Five Seahawks that face an uncertain future after the 2024 draft

In with the new, out with...
Kirby Lee-USA TODAY Sports

It may no longer be a mantra at VMAC, but Always Compete was more than a catchphrase. These five Seattle Seahawks may learn that truism after the draft.

I suppose it's overstating the obvious, but when you add eight players from the NFL draft, someone's got to go. Teams can carry up to 90 players on their roster throughout the preseason, but can only have 53 active players once the regular season starts. Add in 16 players on the practice squad, and that gives the Seahawks a limit of 69 players in all. The practice squad can have one additional player from the International Player Program; in Seattle's case, it's the incredible free agent signatory, Max Pircher.

According to, the Hawks currently have 73 players under contract, plus Pircher whose contract is exempt for roster purposes. However, none of the 16 players Seattle has added as undrafted free agents are listed there. So as of this moment, the Seahawks have their 90 players. They'll have to drop that total down to 70 at the start of the regular season - the 53 active players, plus the 17 on the practice squad, assuming they keep an IPP-eligible player. So a lot of guys are going to have to go.
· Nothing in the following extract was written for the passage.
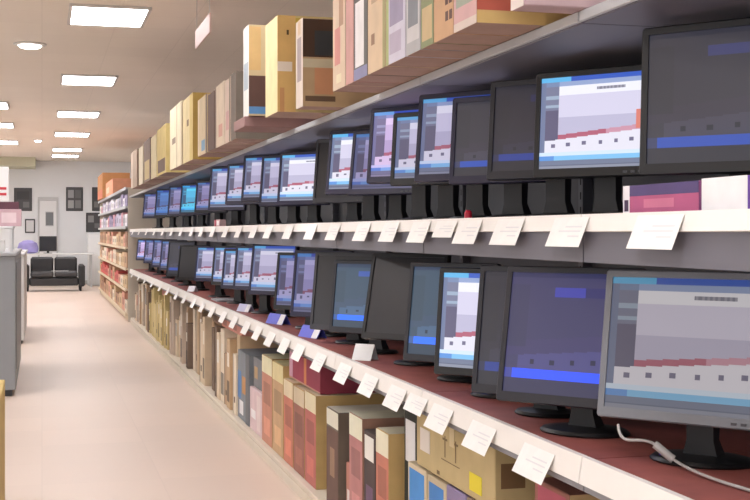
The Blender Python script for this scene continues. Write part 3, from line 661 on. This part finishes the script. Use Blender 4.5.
for sx in (-.28,.16):
    for sy in (-.3,.3):
        m=MB(); m.box((sx-.01,sy-.01,0),(sx+.01,sy+.01,.189),wm); m.build('leg',o)
carton(-.37,-.17,6.42,6.55,1.337,1.475,(206,172,180),'pale pink box standing on the white riser at the left edge',prints_c=[(.2,.8,.2,.8,(228,206,210))])
carton(-.42,-.19,6.42,6.55,1.477,1.535,(98,62,74),'maroon box stacked on the pale pink box')
carton(-.52,-.385,6.42,6.55,1.337,1.43,(92,88,150),'violet box standing on the white riser left of the pink box',prints_c=[(.3,.9,.2,.7,(150,150,196))])
carton(-.44,-.3,6.3,6.4,1.131,1.22,(214,212,210),'small white box on the grey counter before the riser',prints_c=[(.2,.7,.2,.8,(120,120,124))])
o=empty('floor_sign',(*P(-.36,6.85),1.337),'white sign board with red lines at the top left edge of the counter','sign')
o.name='display_sign'
m=MB(); m.box((-.2,-.012,.22),(.07,.012,.52),mat((240,238,236),.5),.003); m.build('board',o)
for z in (.27,.32):
    m=MB(); m.box((-.18,-.015,z),(.05,-.0125,z+.022),mat((206,60,70),.5)); m.build('red_line',o)
m=MB(); m.box((-.09,-.008,.012),(-.07,.008,.22),mat((150,150,150),.4)); m.box((-.14,-.05,0),(-.02,.05,.012),mat((120,120,120),.4)); m.build('stand',o)

# ------------------------------------------------------------------ light, camera, view
w=bpy.data.worlds.new('world'); sc.world=w; w.use_nodes=True
w.node_tree.nodes['Background'].inputs['Color'].default_value=(.98,.98,1,1); w.node_tree.nodes['Background'].inputs['Strength'].default_value=1.3
cam=bpy.data.cameras.new('camera'); co=bpy.data.objects.new('camera',cam); C.objects.link(co)
co.location=(0,0,CZ); co.rotation_euler=(math.radians(90),0,-PSI)
cam.sensor_fit='HORIZONTAL'; cam.sensor_width=36; cam.lens=FR/750*36
cam.shift_y=-(250-V0)/750; cam.clip_start=.05; cam.clip_end=100
sc.camera=co
vs=sc.view_settings; vs.view_transform='Standard'; vs.look='None'; vs.gamma=1; vs.use_curve_mapping=False; vs.exposure=0.2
Seattle Seahawks have to make some serious roster cuts

Seattle is already at -$9.8 million in total cap space, again per They must bring that balance up to at least zero at the season's start. In reality, they want to be significantly above it to allow for more roster flexibility during the season. Surprise surprise, that figure does not include any of their rookie contracts, nor any of the UDFA signees. So, there's work to be done.

Michael Jackson

I might as well start with a name you've already seen a few times, most recently on the list of three Hawks on the hot seat after the draft. As Lee Vowell wrote, Jackson is good, but it will cost the Hawks nothing to release him. Wishing him well on another team - hopefully an AFC team - would save Seattle $3.116 million.

Darrell Taylor

Yeah, the guy I love to hate, I know. I've come around to the idea that the new coaching staff needs to see what he can do with - well, good coaching - but cutting or trading Taylor will save Seattle $3.116 million, after paying his exorbitant $20,000 guarantee. He would already have been gone if Uchenna Nwosu hadn't been injured last year.

John Rhattigan

Yeah, I know the Hawks are thin at linebacker, but Rhattigan has seen 19 snaps on defense in three seasons. That production is hardly worth the $2.985 million Seattle will save by letting him go. Any of these first three could be cut and resigned for the minimum, but what would be the point here? Seattle knows he's a solid special teams player, but surely they've already found his replacement among the newest Hawks.

Artie Burns

My only disappointment in the 2024 draft was the decision to take two corners and no safeties. I like both Pritchett and James, but neither one is big enough to move to safety. Somehow, I don't think Mike Macdonald is going to go with 11 cornerbacks - and that's counting Coby Bryant at safety. Either Tre Brown or Burns has to go. Releasing Burns would save $1.077 million while letting Brown go would save $1.055 million. Brown is the better player as well, so bye-bye, Artie.

Johnathan Hankins

Yeah, I know Seattle just brought him in, and he's been a run-stopper, exactly what the Hawks need. But he hasn't been that great at stopping the run in the past three seasons. According to Pro Football Focus (subscription required), he grades below Jarran Reed, Dre'Mont Jones, and Leonard Williams. And now the Seahawks have added a generational talent in Byron Murphy II. Hankins was insurance against the draft going in a different direction. Releasing Hankins will trim another $1.66 million from the budget. That's far too much money for a situational player, especially one whose best years are far behind him.